In the interests of full disclosure, I must state up front that I am not a secessionist. Now, I don’t have any moral or constitutional quarrel with the concept of Hawaiian secession. I just think it’s a bad idea. I think it’s a bad idea to separate ourselves from, relatively speaking, the largest free market in the world, and it would likewise be imprudent to remove ourselves from the protection of the greatest military power in history. I am disinclined also to trust the protection of our Civil Rights to The Peoples’ Republic, or to The Kingdom, or to The Consolidated Islands of Hawaii. I am dubious of Federal protection also, but at least with the State and the Feds at odds over the issue, we have some cover from both.

That being clear, let me state just as emphatically, that Hawaiian Sovereignty is already a FACT. You can look it up, if you want, or I can quote it myself. According to the Tenth Amendment to the United States Constitution, “The powers not delegated to the United States by the Constitution, nor prohibited by it to the States, are reserved to the States respectively, or to the People.” This means that except for the very specific duties detailed for the Federal Government (mainly Hard Money and a Secure Frontier), all other legitimate authority in the United States resides in the States themselves.

Each State is a Sovereign entity unto itself, each is responsible for its own internal affairs, and each is answerable to no other. We are a Confederation of Equals, a Common Market, a Republic of Republics, and a voluntary union of friends. It also means that, since the body of the Constitution does not specifically prohibit secession, then that option is also reserved to the States.

Nevertheless, the aim of many modern sovereigntists, who would remove these islands from the American Union, is misdirected. If we wish to reclaim local control over ceded lands, reduce Federal authority, and put an end to the Federal Government’s vicious drug war in our skies, we must elect Representatives to the Congress who understand that the United States Constitution defines a Federal Union of specific and limited delegated powers.

With a Congress composed of Libertarians and others who understand the true Confederal structure of our Union, many of the illegal actions of the Federal government will stop, and any argument in favor of secession would be moot. When the Right of Secession is preserved, secession itself becomes unnecessary.

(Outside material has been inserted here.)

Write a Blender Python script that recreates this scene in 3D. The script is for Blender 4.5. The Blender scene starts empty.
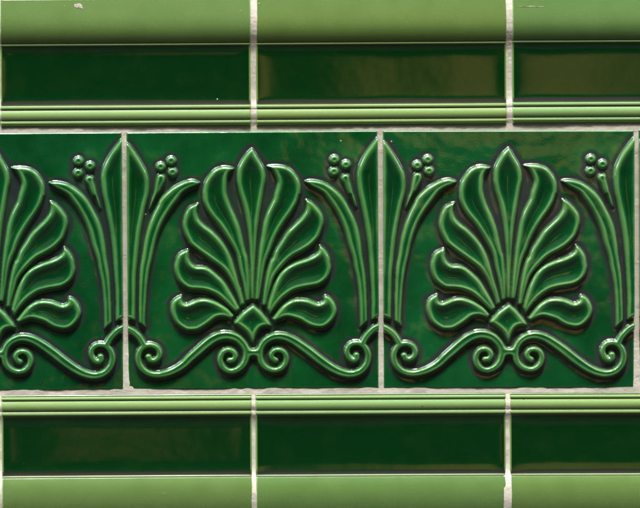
import bpy, math, random
import numpy as np
from mathutils import Vector, Matrix

# ---------------------------------------------------------------- units
# one drawing unit (u) = 0.6 mm: the tiles are six-inch tiles, 254 u apart
U = 0.0006
HEIGHT = 1.25                      # height of the wall drawing's centre above the pavement
WX, WY = 320.0, 254.0              # drawing origin of the wall (x right, y down)
rnd = random.Random(4)
C = bpy.context.scene.collection


def wall_pt(x, y, h=0.0):
    return ((x - WX) * U, -h * U, (WY - y) * U + HEIGHT)


# ---------------------------------------------------------------- outlines of the relief, tile-local u (x right, y up)
SHAPES = [
  ('leaf', [[(-0.2,111.6),(-6.5,105.4),(-11.6,97.2),(-14.5,89.7),(-15.3,79.6),(-14.3,72.0),(-12.5,64.7),(-9.4,54.6),(-7.0,44.5),(-5.1,33.2),(-3.6,20.6),(-2.7,9.2),(-2.3,0.7),(-2.1,-13.2),(-1.9,-29.6),(-1.6,-39.0)],[(-1.6,-39.0),(0.5,-39.7)],[(0.5,-39.7),(1.4,-17.0),(2.6,5.4),(4.2,24.3),(6.4,40.7),(9.0,55.8),(11.6,70.6),(13.2,79.4),(12.5,88.2),(9.5,95.8),(4.5,104.0),(2.1,108.5),(-0.2,111.6)]]),
  ('leaf', [[(15.2,93.9),(24.6,94.5),(33.4,93.1),(39.7,89.3),(44.7,83.0),(47.8,75.4),(48.1,66.6),(47.1,64.3),(44.5,56.8),(39.4,48.0),(33.1,39.2),(26.7,29.2),(21.6,19.1),(17.7,9.1),(14.3,1.8),(11.3,-8.3),(8.7,-23.4),(6.7,-35.9),(5.8,-40.3)],[(5.8,-40.3),(2.3,-39.4)],[(2.3,-39.4),(3.4,-23.3),(4.4,-10.7),(5.7,2.9),(6.7,11.7),(8.8,24.3),(11.0,36.8),(14.9,48.2),(20.6,59.5),(22.6,66.8),(24.5,73.0),(25.2,78.7),(22.7,85.6),(19.6,90.5),(15.2,93.9)]]),
  ('leaf', [[(53.6,59.9),(58.4,57.9),(63.4,53.5),(68.8,46.5),(70.6,41.5),(70.8,35.2),(68.6,27.6),(65.5,21.3),(58.1,13.8),(49.2,8.2),(39.1,2.6),(29.0,-7.1),(21.3,-17.1),(17.5,-27.2),(14.3,-38.5),(12.6,-46.1)],[(12.6,-46.1),(9.2,-44.8)],[(9.2,-44.8),(10.5,-33.4),(12.5,-20.9),(14.5,-10.8),(17.7,-0.7),(19.6,1.8),(22.8,10.3),(28.5,19.1),(34.3,27.9),(41.9,35.4),(48.2,41.6),(52.7,47.9),(54.0,53.6),(53.6,59.9)]]),
  ('leaf', [[(66.9,14.0),(71.7,10.0),(76.2,3.0),(77.5,-3.7),(78.0,-9.4),(76.0,-16.3),(71.4,-21.9),(65.1,-25.6),(57.8,-27.2),(49.0,-28.7),(40.1,-31.4),(31.3,-37.4),(24.9,-43.6),(19.8,-49.9),(17.0,-54.3)],[(17.0,-54.3),(14.2,-48.6)],[(14.2,-48.6),(15.5,-42.3),(18.1,-33.5),(21.3,-24.7),(26.4,-14.7),(34.0,-7.2),(44.1,-2.2),(54.2,1.1),(61.8,4.7),(66.0,8.7),(66.9,14.0)]]),
  ('leaf', [[(72.0,-35.8),(76.4,-37.7),(80.8,-42.8),(83.2,-49.1),(82.9,-54.7),(80.0,-60.4),(73.7,-66.4),(66.7,-68.6),(57.5,-67.0),(50.0,-63.1),(47.5,-61.4),(41.2,-59.1),(33.7,-57.5),(26.1,-59.4),(21.7,-61.6)],[(21.7,-61.6),(19.5,-58.7)],[(19.5,-58.7),(23.6,-53.1),(30.0,-45.6),(37.6,-40.6),(45.1,-39.0),(53.9,-39.8),(60.2,-42.0),(65.0,-43.7),(68.5,-42.7),(70.6,-40.8),(70.8,-37.7),(72.0,-35.8)]]),
  ('leaf', [[(-18.6,91.6),(-23.0,93.1),(-29.3,93.6),(-36.9,91.1),(-42.6,85.5),(-47.0,78.6),(-49.2,71.0),(-49.6,66.2),(-49.1,58.7),(-46.0,51.1),(-41.0,43.5),(-34.7,35.9),(-28.5,27.0),(-22.3,16.9),(-17.5,8.1),(-15.4,2.0),(-13.0,-10.6),(-9.9,-23.2),(-8.1,-33.3),(-6.9,-40.9)],[(-6.9,-40.9),(-3.8,-40.3)],[(-3.8,-40.3),(-3.6,-23.3),(-4.2,-10.7),(-5.4,1.9),(-7.2,8.0),(-9.7,19.4),(-12.7,32.0),(-17.0,43.3),(-22.0,54.7),(-25.5,66.1),(-25.6,74.6),(-25.0,82.2),(-22.8,87.5),(-18.6,91.6)]]),
  ('leaf', [[(-54.1,56.8),(-58.5,55.6),(-63.3,53.1),(-66.5,48.7),(-69.1,41.2),(-69.8,33.6),(-67.9,26.1),(-64.8,19.7),(-62.6,15.9),(-55.1,9.6),(-46.3,3.2),(-36.3,-4.1),(-28.8,-10.5),(-22.5,-19.4),(-17.6,-29.5),(-13.8,-39.6),(-12.6,-45.3)],[(-12.6,-45.3),(-8.8,-44.0)],[(-8.8,-44.0),(-11.3,-33.3),(-14.4,-23.2),(-18.0,-9.3),(-21.4,2.0),(-26.1,11.9),(-32.3,20.8),(-41.1,29.7),(-48.6,35.4),(-53.6,41.1),(-55.4,47.4),(-55.0,53.1),(-54.1,56.8)]]),
  ('leaf', [[(-64.3,10.9),(-69.9,9.1),(-74.4,5.9),(-76.6,0.9),(-78.2,-5.1),(-77.7,-12.7),(-74.6,-20.3),(-68.9,-26.0),(-62.9,-29.0),(-55.3,-29.5),(-46.5,-30.8),(-37.7,-34.4),(-30.2,-40.1),(-24.0,-45.8),(-19.0,-50.6),(-17.1,-51.9)],[(-17.1,-51.9),(-13.9,-48.4)],[(-13.9,-48.4),(-17.6,-40.8),(-22.6,-32.0),(-28.8,-21.8),(-36.3,-14.2),(-43.9,-8.1),(-50.1,-6.1),(-56.4,-5.8),(-60.8,-3.3),(-63.3,1.1),(-63.9,6.5),(-64.3,10.9)]]),
  ('leaf', [[(-71.5,-34.8),(-76.6,-37.3),(-81.0,-41.6),(-82.3,-49.2),(-81.1,-55.5),(-78.4,-61.6),(-74.2,-66.0),(-68.0,-69.8),(-63.2,-70.7),(-55.6,-69.9),(-48.0,-65.8),(-42.3,-61.8),(-37.3,-58.1),(-31.6,-56.8),(-25.3,-57.8),(-22.2,-59.4)],[(-22.2,-59.4),(-19.6,-55.3)],[(-19.6,-55.3),(-25.2,-48.9),(-31.5,-44.5),(-39.0,-40.7),(-47.9,-38.3),(-55.4,-39.0),(-63.0,-42.0),(-66.5,-43.2),(-69.7,-42.3),(-70.9,-39.8),(-71.5,-34.8)]]),
  ('lozenge', [[(-0.0,-44.7),(8.5,-52.3),(16.2,-62.2)],[(16.2,-62.2),(17.8,-66.0)],[(17.8,-66.0),(8.4,-67.5),(3.3,-73.5),(-0.3,-83.3)],[(-0.3,-83.3),(-2.8,-78.5),(-6.5,-72.8),(-12.8,-67.3),(-19.0,-63.5)],[(-19.0,-63.5),(-18.4,-61.0)],[(-18.4,-61.0),(-10.2,-52.2),(-0.0,-44.7)]]),
  ('side_leaf', [[(-122.4,115.9),(-118.4,110.6),(-113.4,103.0),(-108.4,94.1),(-104.7,86.5),(-103.2,77.7),(-103.6,66.6),(-106.8,54.0),(-109.4,41.5),(-111.4,31.4),(-113.3,18.8),(-115.1,2.7),(-117.0,-16.2),(-117.5,-35.1),(-118.1,-60.0)],[(-118.1,-60.0),(-124.6,-57.7)],[(-124.6,-57.7),(-128.6,-57.4)],[(-128.6,-57.4),(-127.4,119.5)],[(-127.4,119.5),(-122.4,115.9)]]),
  ('side_leaf', [[(124.9,121.2),(119.0,114.0),(112.7,105.2),(108.2,96.4),(105.2,87.6),(104.9,78.8),(106.1,66.2),(108.5,55.1),(111.0,42.4),(113.4,28.6),(115.2,14.7),(116.3,1.1),(117.5,-17.8),(118.5,-36.7),(118.4,-60.9)],[(118.4,-60.9),(125.1,-57.2)],[(125.1,-57.2),(127.9,-56.3)],[(127.9,-56.3),(129.2,124.0)],[(129.2,124.0),(124.9,121.2)]]),
  ('blade', [[(-52.7,77.6),(-57.1,79.9),(-62.1,80.2),(-69.5,78.1),(-77.0,74.4),(-83.4,70.0),(-91.6,62.1),(-94.8,55.2),(-99.3,46.4),(-103.8,35.1),(-107.0,23.8),(-109.0,13.7),(-110.6,3.7),(-112.9,-9.9),(-113.7,-28.8),(-114.1,-47.7),(-113.9,-61.6)],[(-113.9,-61.6),(-107.6,-66.6)],[(-107.6,-66.6),(-108.2,-61.3),(-107.5,-47.7),(-106.1,-28.9),(-103.5,-10.0),(-100.5,2.6),(-97.6,16.2),(-93.7,28.8),(-88.6,40.1),(-82.3,50.1),(-75.9,58.9),(-69.5,67.4),(-62.6,72.0),(-57.1,74.2),(-52.7,77.6)]]),
  ('blade', [[(52.9,78.5),(58.5,79.4),(65.8,78.4),(72.1,76.5),(78.4,72.7),(83.4,68.8),(87.2,65.3),(92.2,59.0),(97.1,50.1),(102.1,40.0),(105.8,28.6),(108.2,14.8),(109.7,1.1),(112.4,-17.8),(113.5,-43.0),(113.8,-61.9)],[(113.8,-61.9),(107.0,-67.9)],[(107.0,-67.9),(107.1,-61.8),(106.6,-42.9),(104.8,-24.0),(101.8,-8.9),(100.0,1.2),(95.6,14.8),(92.0,28.7),(87.0,41.4),(80.8,52.7),(74.6,61.6),(71.4,65.8),(65.8,69.6),(58.5,73.4),(52.9,78.5)]]),
  ('bud', [[(-103.0,50.9),(-102.4,54.0),(-100.4,61.6),(-98.3,67.6),(-96.6,76.4),(-95.3,82.1),(-93.9,85.5),(-90.8,86.4),(-87.7,84.5),(-87.3,80.1),(-89.6,75.1),(-93.2,68.8),(-95.4,66.6),(-99.2,59.0),(-103.0,50.9)]]),
  ('bud', [[(104.1,51.8),(102.2,55.1),(98.8,64.0),(96.0,66.2),(92.3,75.1),(89.5,78.9),(89.2,82.7),(92.6,85.2),(96.4,83.6),(97.1,78.8),(98.8,72.5),(100.4,65.6),(102.3,60.1),(104.1,51.8)]]),
]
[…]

update 180130: In light of da kine recent missile scare, Hawaiians may well reconsider the value of “the protection of the greatest military power in history.” Considering its misadventurous interventionist foreign policies, does The Occupation draw more fire than it provides cover? New Yorkers and Pentagon employees might also wish to weigh in on questions of blowback. Of course, I also have serious doubts about my safety OUTSIDE of the US, as well. It’s a thorny puzzle.